The session worked brilliantly (at least from my point of view – will be interesting to get the final feedback from the students). For the first time teaching a session of this sort, we added more billboards about the likely income/education etc of visitors to the Palace from different classes and then, instead of imposing a back story on each avatar, invited the students to create their own narrative for their character. They did really well, came up with plausible and thoughtful biographies (bar the odd but probably inevitable downton-esque turn!) and I’d really like to explore this further in the future because the students then also replied off the cuff with some very good answers to my questions about how their characters might have experienced the Palace.

Interviewing the ‘bots went well – we had a good discussion about the range of opinions voiced about the Palace and about what kind of attitudes the Victorians seem to have held about the Roman world. This is where things got really good. The students, with little prompting, volunteered ideas about why the Roman empire might have been so appealing to some nineteenth-century visitors, and noted the moral anxiety about ancient culture too. From there, though, we moved on to an impressive discussion about interpretation/reception, drawing on modern history and contemporary culture and politics. The students really grasped the issues and their reactions as they absorbed the implications of our discussion  (‘this is scary’ or ‘this is frustrating because now nothing’s  fixed’ or ‘it’s ok that I can’t get back to what happened but I can learn a bit more about later generations by the way that they interpreted it’ – to paraphrase 3 responses) showed how much they were engaging with it all.

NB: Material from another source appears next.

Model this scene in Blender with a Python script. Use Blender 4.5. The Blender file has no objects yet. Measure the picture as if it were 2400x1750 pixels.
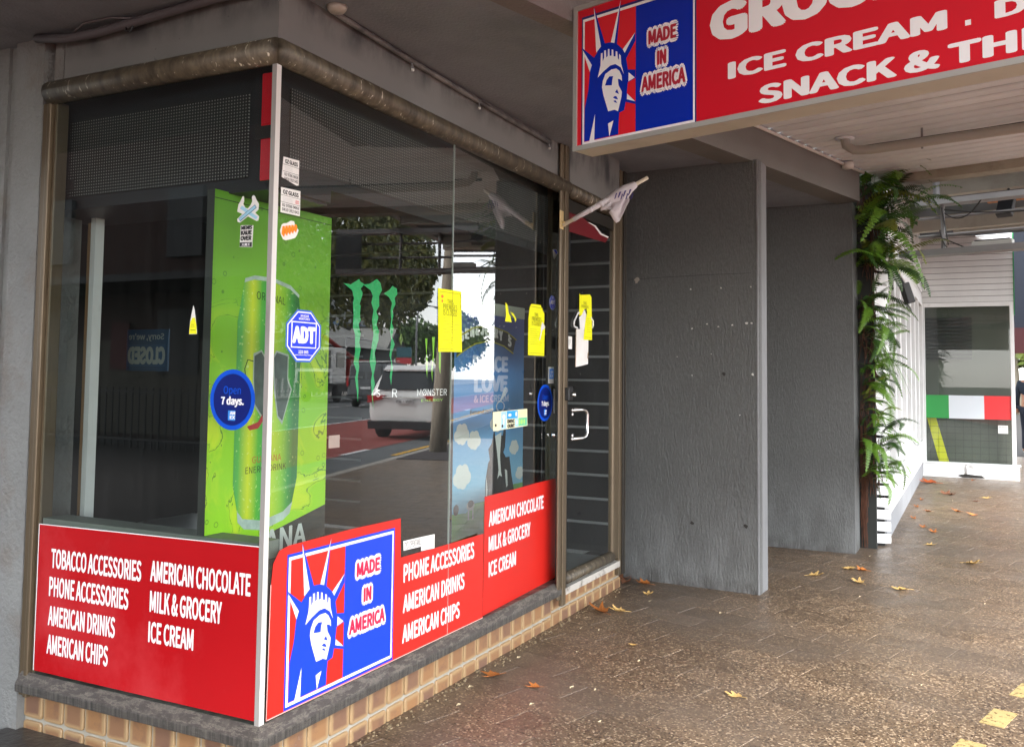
import bpy, bmesh, math, random
from mathutils import Vector, Matrix
random.seed(7)
SC = bpy.context.scene
COL = SC.collection
PI = math.pi
V3 = Vector

# ---------------------------------------------------------------- camera
CAM = V3((-2.473, -2.182, 1.45))
def setup_camera():
    f, pit, rol, b = 2153.06, 0.0599066, 0.0119248, 0.4647543
    ex = V3((math.sin(b), math.cos(b), 0)); ey = V3((-math.cos(b), math.sin(b), 0)); ez = V3((0, 0, 1))
    W = lambda x, y, z: V3((ex.dot(V3((x, y, z))), ey.dot(V3((x, y, z))), z))
    right = W(1, 0, 0); fwd = W(0, math.cos(pit), math.sin(pit)); up = W(0, -math.sin(pit), math.cos(pit))
    c, s = math.cos(rol), math.sin(rol)
    r2 = right * c + up * s; u2 = up * c - right * s
    cd = bpy.data.cameras.new('camera'); o = bpy.data.objects.new('camera', cd); COL.objects.link(o)
    m = Matrix((r2, u2, -fwd)).transposed().to_4x4(); m.translation = CAM
    o.matrix_world = m
    cd.sensor_fit = 'HORIZONTAL'; cd.sensor_width = 36; cd.lens = f / 2400 * 36
    cd.shift_y = -123.42 / 2400
    cd.clip_start = .05; cd.clip_end = 1000
    SC.camera = o
setup_camera()
SUN_EL, SUN_AZ = math.radians(40), math.radians(222)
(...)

And when the bell went, I suddenly realised I hadn’t had to think about the technology once for the whole 2 hours. By which I mean, that it all stood up. The avatars all appeared, the ‘bots delivered their notecards, the network coped with the load. For the first time, I felt completely comfortable and confident teaching with this medium. This is a huge leap forward because it makes the technology feasible in the longer term. It shows what a great job Nic and our IT dept have done to get OpenSim to cope with what we want it to do – which is, as it did so admirably today, help students grasp sophisticated concepts and apply them to their own studies. There’s no doubt that today’s session will have succeeded in impacting on this group’s understanding of history. Result! As usual, very, very many thanks to Mary, Jo and the Year 9s at SMRT.